Roma Inclusion Policies in Europe: Governance Puzzles

Course Description: 

Elective Course

The course will center its attention on outstanding policy issues related to a European Roma inclusion agenda. It will address governance puzzles that the problem of Roma inclusion generates on international, national, and local levels including the main actors and their interfaces, policy coordination mechanisms, political legitimacy problems, the use of legal, financial, and institutional tools and interventions, and needs concerning data production and impact assessment. Topics will be articulated in discussions with policy practitioners who will be invited as guest speakers to the weekly sessions.

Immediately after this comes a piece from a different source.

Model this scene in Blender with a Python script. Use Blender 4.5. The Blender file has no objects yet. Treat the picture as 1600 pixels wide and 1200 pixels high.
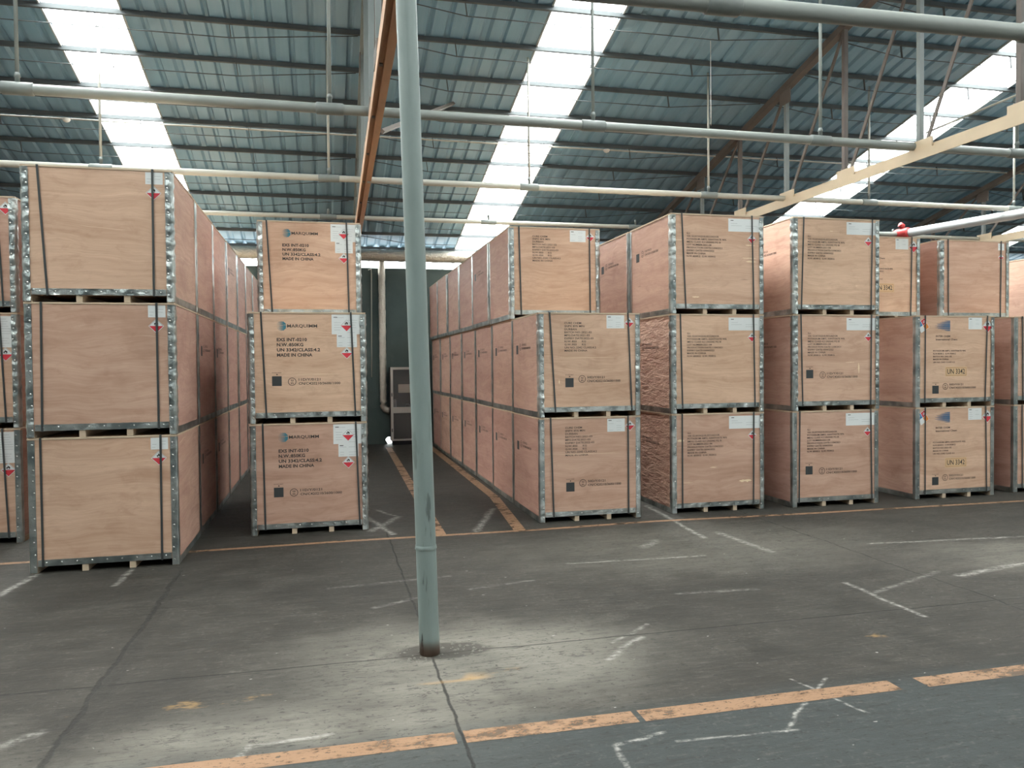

Practitioners will be asked to critically reflect upon their own work and the policy space in which they are engaged. These practitioners will be experienced and outspoken policy innovators, pioneer institution builders, brokers of political debates, or agenda setting civil society leaders from across. Group based student assignments will connect the practitioners’ accounts to selected readings from the relevant policy studies literature.

Learning Outcomes: 

The course will sensitize students interested in larger and specific issues of governance, politics, and public policy to challenges of social diversity, cleavages and distinctions pertinent to most developed and new democracies and societies in transformations. The course will invite students to develop their skills of critical thinking by understanding major theoretical, moral and practical debates that shape considerations on responding to the problem of Roma inclusion. The teaching method will ensure that students have to regularly engage with critical policy practitioners and thinkers in the field and synthesize knowledge coming from different speakers and different analytical pieces of literature (commentary to presentations and group discussions following), to critically evaluate and compare differences and overlaps of arguments (presentations) between the different presenters, to do targeted inquiries for relevant policy fields (term paper), and to develop their academic writing skills (term paper). Preparing for commentary will encourage students to develop their oral skills to argue for certain policy positions or to contest those, and to express critical opinions in acceptable formats.

Assessment: 

(1) All enrolled students are expected to carefully consult weekly required readings prior to the classes, ideally by taking notes. Active participation in the discussions following the guest lectures is expected from all students. Students are also expected to actively contribute to the work of the two reflection sessions in the middle and at the end of the course. 

Weight to the grade: 20%

(2) Students will be important protagonists of the class. Teamed up in small groups, they will have to prepare discussion points, targeted comments and questions to the weekly guest speakers. In order to develop these discussion points and questions, they are expected to read the compulsory reading and additional recommended readings. Following the class in which they commented the lecture, groups will have to prepare two page critical summaries of the main points and argument of the guest lecture and of the main points of the discussion following the lecture. The groups, composed by 2-3 students, will be formed at the beginning of the semester. Each group has to take the commentator role for at least one session throughout the term. Members of the groups are expected to collaborate in preparing for the session prior to the class, and they have to manage a reasonable division of labor throughout the task.

Weight to the grade: 30%

 (3) Students will write a term paper of 3000 words. This will follow the genre of a policy paper or of an academic essay. Papers should be connected to one of the Roma inclusion policy topics discussed in class, and reflect on the relevant compulsory and recommended readings and the relevant lectures presented throughout the term. Preliminary discussion with the course instructors on the paper topics is encouraged. A proposal paper should be submitted to instructors by 20st of February. The deadline for the paper will be determined based on departmental coordination.